**EXERCISE GOAL**
Don't include pictures. Quote the lines below from the first through the line that contains "m.build('green_print', M['stick_green'], t)".

**GIVEN INFORMATION**
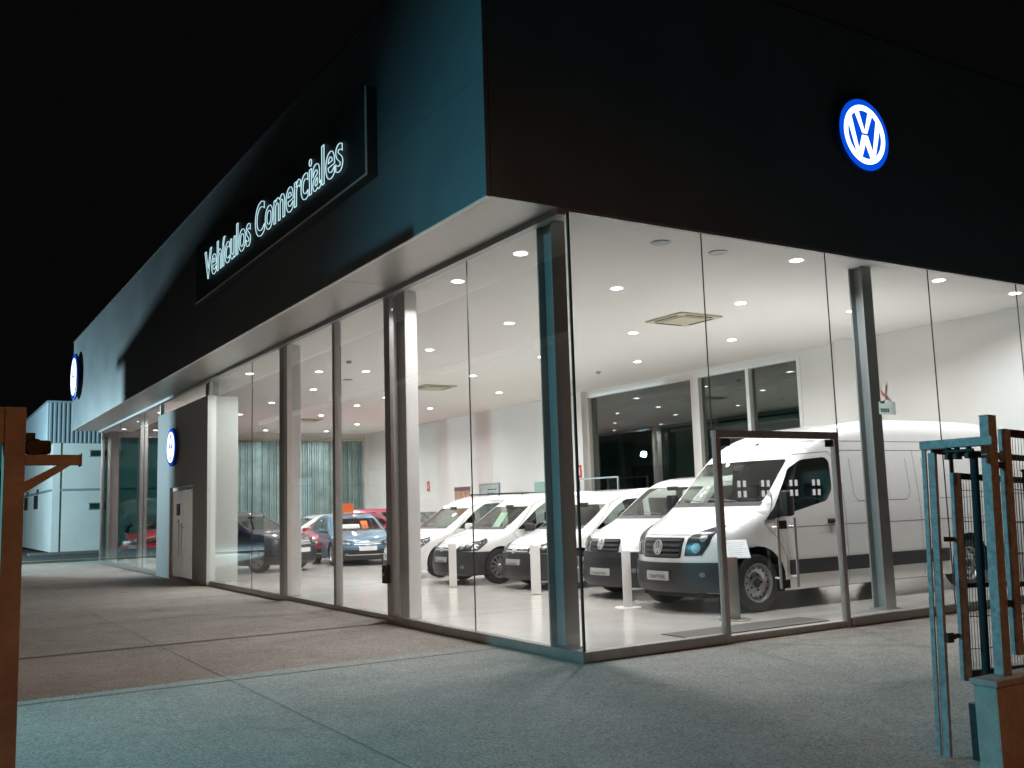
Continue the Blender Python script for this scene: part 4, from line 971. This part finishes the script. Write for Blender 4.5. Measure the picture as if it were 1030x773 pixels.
# sticker on the right glass
t = thing('window_sticker', 'green white and red bird shaped sticker on the right glass front', 'sticker', (5.11, -.0085, 2.70))
m = MB(); m.box(-.17, .17, -.003, 0, -.10, .07); m.build('white_label', M['stick_white'], t)
m = MB(); m.prism([(-.05, .075), (-.02, .30), (.03, .36), (.05, .30), (.02, .18), (.10, .10), (.12, .075)], 'y', -.003, 0); m.build('bird_shape', M['stick_white'], t)
m = MB(); m.prism([(-.03, .10), (-.005, .28), (.03, .32), (.035, .28), (.0, .16), (.08, .085), (.02, .10)], 'y', -.0045, -.0032); m.prism([(-.12, .24), (-.05, .18), (-.02, .13), (-.09, .15)], 'y', -.0045, -.0032); m.build('bird_outline', M['stick_red'], t)
vs, fs = text_mesh('SGS', .1, extrude=.0005) if False else ([], [])
m = MB(); m.prism([(-.15, .045), (-.12, .075), (-.04, .09), (-.06, .045)], 'y', -.0045, -.0032)
for k in range(4): m.box(-.14+.045*k, -.105+.045*k, -.0042, -.0032, -.07, -.02)
m.build('green_print', M['stick_green'], t)

# ------------------------------------------------------------------ neighbour and far building
t = thing('neighbouring_workshop', 'plain low workshop whose gutter corner shows at the left edge', 'building', (-5.72, 1.7, GZ))
m = MB(); m.box(-24, -.1, 0, 27.5, .005, 5.15); m.build('wall', M['neigh'], t)
rp = [(-24.1, 5.18), (-24.1, 5.42), (-2.2, 5.34), (0.0, 5.20), (0, 5.18)]
m = MB(); m.prism(rp, 'y', -.08, 27.56); m.build('roof', M['corr'], t)
m = MB(); m.box(.0, .12, -.1, 27.6, 5.06, 5.22, bev=.02); m.build('gutter', M['colmetal'], t)
for y in (4, 10, 16, 22):
    m = MB(); m.box(-.1, -.06, y, y+1.6, 1.4, 2.8); m.build('window', M['glass_dark'], t)
    m = MB(); m.box(-.1, -.05, y-.08, y-.001, 1.32, 2.88); m.box(-.1, -.05, y+1.601, y+1.68, 1.32, 2.88); m.build('window_frame', M['column'], t)

FY = 42.0; FX = -.25
t = thing('far_warehouse', 'pale two storey building with corrugated upper storey behind the forecourt', 'building', (FX, FY, GZ))
m = MB(); m.box(0, 24, 0, 30, .1, 5.2); m.build('wall', M['farwall'], t)
m = MB(); m.box(-.03, .3, -.05, .0, .1, 5.2); m.build('corner_pillar', M['farwall'], t)
def corrug(ax, a, b, c, z0, z1, dp=.04, p=.19):
    m = MB(); pts = []; x = a; i = 0
    while x < b:
        pts += [(x, 0), (x+p*.35, 0), (x+p*.5, dp), (x+p*.85, dp)]; x += p
    V = []; n = len(pts)
    for z in (z0, z1):
        for (u, d) in pts: V.append((u, c-d, z) if ax == 'x' else (c-d, u, z))
    m.add(V, [(i, i+1, n+i+1, n+i) for i in range(n-1)]); return m
corrug('x', -.30, 24, -.12, 5.22, 7.1).build('upper_cladding', M['corr'], t, fix=False)
corrug('y', -.12, 30, -.30, 5.22, 7.1).build('upper_cladding', M['corr'], t, fix=False)
m = MB(); m.box(-.28, 24, -.10, 30, 5.21, 7.08); m.build('upper_storey', M['corr'], t)
m = MB(); m.box(-.36, 24.1, -.2, 30.1, 7.1, 7.2); m.build('roof_edge', M['corr'], t)
m = MB(); m.box(-.02, 24, -.04, -.0, 2.95, 3.05); m.box(-.04, 0, 0.0, 30, 2.95, 3.05); m.build('band_course', M['corr'], t)
for (x, z) in ((1.95, 4.72), (6.2, 4.72), (1.95, 2.2), (6.2, 2.2)):
    m = MB(); m.box(x-.35, x+1.0, -.055, -.001, z-.13, z+.13); w = m.build('window', M['glass_dark'], t)
    m = MB(); m.box(x-.40, x+1.05, -.045, -.002, z-.17, z-.131); m.box(x-.4, x+1.05, -.045, -.002, z+.131, z+.17); m.build('frame', M['column'], w)
for y in (6, 11):
    m = MB(); m.box(-.05, 0, y, y+1.6, 2.2, 2.9); w = m.build('window', M['rust'], t)
    m = MB(); m.box(-.10, -.02, y-.3, y-.1, 2.95, 3.2); m.build('bracket', M['rust'], w)
m = MB(); m.box(-1, 24.0, -.9, -.06, 0.005, .12, bev=.01); m.build('plinth', M['joint'], t)

# ------------------------------------------------------------------ left gate post with arm
LX, LY = -5.70, -4.5
t = thing('gate_post', 'tall rust orange steel gate post with braced arm at the left edge', 'gate post', (LX, LY, GZ))
m = MB(); m.box(.0, .068, -.035, .055, .0, 2.03, bev=.004); m.build('post', M['post_paint'], t)
m = MB(); m.box(-.9, -.001, -.03, .05, 1.90, 2.03, bev=.004); m.build('top_rail', M['post_paint'], t)
m = MB(); m.box(.069, .25, -.02, .03, 1.825, 1.862, bev=.003); m.prism([(.069, 1.725), (.069, 1.765), (.175, 1.824), (.22, 1.824)], 'y', -.015, .02); m.box(.2505, .256, -.024, .034, 1.820, 1.866); m.build('braced_arm', M['post_paint'], t)
m = MB(); m.box(.070, .155, -.01, .035, 1.8645, 1.915, bev=.012); m.tube((.10, -.02, 1.89), (.10, .05, 1.89), .03); m.box(.070, .10, -.02, .03, 1.915, 1.94); m.build('guide_roller', M['rust'], t)

# ------------------------------------------------------------------ right gate group
def bxs(lst, name, mt, parent, bev=.003):
    m = MB()
    for b in lst: m.box(*b, bev=bev)
    return m.build(name, M[mt], parent)
# wall plinth and pillar
t = thing('low_wall', 'low rendered wall and pillar base under the fence at the right edge', 'wall', (0, 0, 0))
bxs([(-.53, 2.4, -4.86, -4.71, GZ, .405)], 'pillar', 'pillar', t, .012)
bxs([(-.545, 2.4, -4.875, -4.695, .4055, .445)], 'coping', 'pillar', t, .012)
LEAN = []
t = thing('gate_track_box', 'small dark upstand beside the pillar under the sliding gate', 'wall', (0, 0, 0))
bxs([(-.385, -.20, -4.62, -4.57, GZ, .26)], 'block', 'rust', t)
t = thing('guide_portal', 'narrow blue grey steel portal frame holding the sliding gate', 'gate frame', (0, 0, 0))
bxs([(-.495, -.480, -4.46, -4.43, GZ, 1.80), (-.476, -.448, -4.51, -4.462, GZ, 1.78)], 'post', 'blue_paint', t)
bxs([(-.505, -.44, -4.92, -4.425, 1.802, 1.855)], 'top_rail', 'blue_paint', t)
m = MB()
for y in (-4.60, -4.66, -4.74): m.tube((-.46, y, 1.755), (-.46, y, 1.80), .018); m.box(-.49, -.43, y-.012, y+.012, 1.73, 1.76)
m.tube((-.475, -4.58, 1.78), (-.475, -4.78, 1.78), .01); m.build('roller', M['rust'], t)
bxs([(-.462, -.40, -4.53, -4.511, .60, .66), (-.41, -.375, -4.53, -4.50, .62, .65)], 'hinge', 'rust', t)
t = thing('sliding_gate', 'steel gate leaf with wire mesh slid back behind the tall post', 'gate', (0, 0, 0))
bxs([(-.295, -.235, -4.53, -4.485, .36, 1.66)], 'stile', 'blue_paint', t); bxs([(-.234, 1.9, -4.52, -4.49, 1.62, 1.66), (-.234, 1.9, -4.52, -4.49, .37, .42), (-.234, 1.9, -4.52, -4.49, .93, .96)], 'rail', 'rust', t)
bxs([(-.40, 1.2, -4.47, -4.43, 1.78, 1.82)], 'hanging_rail', 'rust', t); [bxs([b_], 'hanger', 'rust', t) for b_ in ((-.27, -.235, -4.48, -4.47, 1.66, 1.78), (-.40, -.296, -4.50, -4.49, 1.22, 1.25), (-.40, -.296, -4.50, -4.49, .62, .65))]
m = MB(); x = -.215
while x < 1.9: m.tube((x, -4.505, .42), (x, -4.505, 1.62), .0022, 5); x += .032
for z in np.arange(.55, 1.62, .2): m.tube((-.234, -4.51, z), (1.9, -4.51, z), .0028, 5)
m.build('wire_mesh', M['wire'], t)
t = thing('round_post', 'dark round steel post between the gate leaf and the tall blue post', 'post', (-.23, -4.62, .26))
m = MB(); m.tube((0, 0, 0), (0, 0, 1.54), .025, 14); m.build('shaft', M['seat'], t, smooth=50)
m = MB(); m.box(-.05, .05, -.05, .05, -.338, -.002); m.build('footing', M['rust'], t)
t = thing('fence_post', 'tall square blue grey fence post on the rendered pillar', 'post', (-.345, -4.80, .447))
bxs([(.01, .095, 0.0, .062, 0, 1.57)], 'shaft', 'blue_paint', t); bxs([(.008, .097, -.002, .064, 1.5705, 1.577)], 'cap', 'blue_paint', t, .001)
t = thing('mesh_fence', 'framed wire mesh fence panel at the right edge of the picture', 'fence', (0, 0, 0))
bxs([(-.165, -.105, -4.80, -4.75, .54, 1.93)], 'stile', 'blue_paint', t); bxs([(-.104, 2.3, -4.80, -4.755, 1.885, 1.93), (-.104, 2.3, -4.80, -4.755, .54, .58)], 'rail', 'rust', t)
bxs([(-.268, -.166, -4.79, -4.76, 1.68, 1.72), (-.268, -.166, -4.79, -4.76, .83, .87)], 'hinge', 'rust', t)
m = MB(); x = -.085
while x < 2.3: m.tube((x, -4.777, .58), (x, -4.777, 1.885), .0022, 5); x += .032
for z in np.arange(.75, 1.88, .2): m.tube((-.104, -4.782, z), (2.3, -4.782, z), .0028, 5)
m.build('wire_mesh', M['wire'], t)
t = thing('notice_board', 'dark board seen from behind fixed to the fence at the right edge', 'board', (-.02, -4.84, .86))
bxs([(-.04, .9, -.01, .01, -.10, .80)], 'board', 'rust', t); bxs([(-.045, .91, -.014, .014, .8005, .815)], 'edge', 'rust', t, .001)

for n in ('guide_portal', 'sliding_gate', 'round_post', 'fence_post', 'mesh_fence', 'notice_board'):
    o = bpy.data.objects[n]; o.rotation_euler.y = .05; o.location.x += .05*o.location.z-.04

# ------------------------------------------------------------------ lights
def spot(name, loc, tgt, power, col, size=80, blend=.4, rad=.15):
    d = bpy.data.lights.new(name, 'SPOT'); d.energy = power; d.color = col; d.spot_size = math.radians(size); d.spot_blend = blend; d.shadow_soft_size = rad
    o = bpy.data.objects.new(name, d); COL.objects.link(o); o.location = loc; o.rotation_euler = (Vector(tgt)-Vector(loc)).to_track_quat('-Z', 'Y').to_euler(); return o
def point(name, loc, power, col, rad=.15):
    d = bpy.data.lights.new(name, 'POINT'); d.energy = power; d.color = col; d.shadow_soft_size = rad
    o = bpy.data.objects.new(name, d); COL.objects.link(o); o.location = loc; return o
point('flood_light', (-9.6, 36.4, 4.3), 8000, (.60, .90, 1.0), .16)
spot('mercury_street_light', (-14, 1.45, 5.62), (-2.3, -3.4, -.2), 5000, (.16, .68, .86), 88, 1.0, .12)
spot('sodium_street_light', (-3.5, -13, 6.5), (-1.8, -4.6, .3), 620, (1, .30, .045), 74, .8, .2)

spot('yard_fill_light', (-6.5, -9.5, 7.0), (-3.2, 9, 0), 850, (1, .66, .43), 48, .8, .2)  # unseen warm fill, added to lift the forecourt and portal
w = bpy.data.worlds.new('World'); SC.world = w; w.use_nodes = True
bg = w.node_tree.nodes['Background']; bg.inputs[0].default_value = (.85, .88, .95, 1); bg.inputs[1].default_value = .0022

# ------------------------------------------------------------------ camera
cam = bpy.data.cameras.new('camera'); co = bpy.data.objects.new('camera', cam); COL.objects.link(co); SC.camera = co
yaw, pitch, roll = .5556, .1241, -.0307
f = Vector((math.sin(yaw)*math.cos(pitch), math.cos(yaw)*math.cos(pitch), math.sin(pitch)))
r0 = Vector((math.cos(yaw), -math.sin(yaw), 0)); u0 = r0.cross(f)
rt = r0*math.cos(roll)+u0*math.sin(roll); up = -r0*math.sin(roll)+u0*math.cos(roll)
R3 = Matrix((rt, up, -f)).transposed()
co.matrix_world = Matrix.Translation((-5.9774, -8.3773, 1.55)) @ R3.to_4x4()
cam.sensor_fit = 'HORIZONTAL'; cam.sensor_width = 36; cam.lens = 36*977.79/1030
cam.clip_start = .05; cam.clip_end = 500
SC.view_settings.view_transform = 'Standard'; SC.view_settings.look = 'None'; SC.view_settings.exposure = 0; SC.view_settings.gamma = 1
SC.view_settings.use_curve_mapping = False
SC.render.engine = 'CYCLES'
cy = SC.cycles
cy.max_bounces = 10; cy.diffuse_bounces = 5; cy.glossy_bounces = 4; cy.transmission_bounces = 6; cy.transparent_max_bounces = 24
cy.sample_clamp_indirect = 6; cy.use_denoising = True; cy.caustics_reflective = False; cy.caustics_refractive = False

**EXERCISE RESULT**
Continue the Blender Python script for this scene: part 4, from line 971. This part finishes the script. Write for Blender 4.5. Measure the picture as if it were 1030x773 pixels.
# sticker on the right glass
t = thing('window_sticker', 'green white and red bird shaped sticker on the right glass front', 'sticker', (5.11, -.0085, 2.70))
m = MB(); m.box(-.17, .17, -.003, 0, -.10, .07); m.build('white_label', M['stick_white'], t)
m = MB(); m.prism([(-.05, .075), (-.02, .30), (.03, .36), (.05, .30), (.02, .18), (.10, .10), (.12, .075)], 'y', -.003, 0); m.build('bird_shape', M['stick_white'], t)
m = MB(); m.prism([(-.03, .10), (-.005, .28), (.03, .32), (.035, .28), (.0, .16), (.08, .085), (.02, .10)], 'y', -.0045, -.0032); m.prism([(-.12, .24), (-.05, .18), (-.02, .13), (-.09, .15)], 'y', -.0045, -.0032); m.build('bird_outline', M['stick_red'], t)
vs, fs = text_mesh('SGS', .1, extrude=.0005) if False else ([], [])
m = MB(); m.prism([(-.15, .045), (-.12, .075), (-.04, .09), (-.06, .045)], 'y', -.0045, -.0032)
for k in range(4): m.box(-.14+.045*k, -.105+.045*k, -.0042, -.0032, -.07, -.02)
m.build('green_print', M['stick_green'], t)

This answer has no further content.